Ce sont ces laissés-pour-compte que les associations appellent les « ni ni », selon l’avocat. Un terme révélateur d’une impasse kafkaïenne, où ces individus ne sont « ni expulsables, ni régularisables ». Pris dans un entre-deux infernal, ils se retrouvent souvent plongés dans la précarité, sans statut clair, vivant sous la menace constante d’une nouvelle injonction de quitter le territoire qu’ils savent inapplicable. Pour certains, cette situation dure depuis des années, se répétant inlassablement au fil des refus et des reconduites administratives. Me Djermoune dénonce un engrenage absurde, où les autorités françaises continuent de prononcer des OQTF sans perspective de mise en œuvre effective. Une mécanique qui broie des vies sans aboutir à une solution concrète.

Derrière cet imbroglio juridique, la question politique n’est jamais loin. L’Algérie, en refusant les laissez-passer consulaires nécessaires aux expulsions, bloque de facto l’application des OQTF. Une situation qui exaspère les autorités françaises, poussant certains responsables politiques à remettre en cause l’accord bilatéral de 1968 encadrant la circulation des Algériens en France.
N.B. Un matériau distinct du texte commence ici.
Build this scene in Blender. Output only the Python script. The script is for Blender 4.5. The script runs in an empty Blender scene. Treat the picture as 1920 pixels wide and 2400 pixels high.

Pourtant, comme le souligne Me Djermoune, cet accord ne concerne même pas la question de l’éloignement, rendant le débat autour de sa dénonciation quelque peu hors sujet.

Si ce bras de fer diplomatique fait les gros titres, sur le terrain, ce sont des hommes et des femmes qui en paient le prix. Des vies suspendues dans l’incertitude, des parcours brisés par des décisions administratives qui s’empilent sans jamais aboutir. Coincés entre deux États qui se renvoient la balle, ces « ni ni » sont devenus les symboles malgré eux d’un système incapable de trancher, où les expulsions impossibles côtoient les régularisations refusées. En attendant une hypothétique issue à cette impasse, ces oubliés du droit continuent de vivre dans l’ombre, ballottés entre espoir et résignation.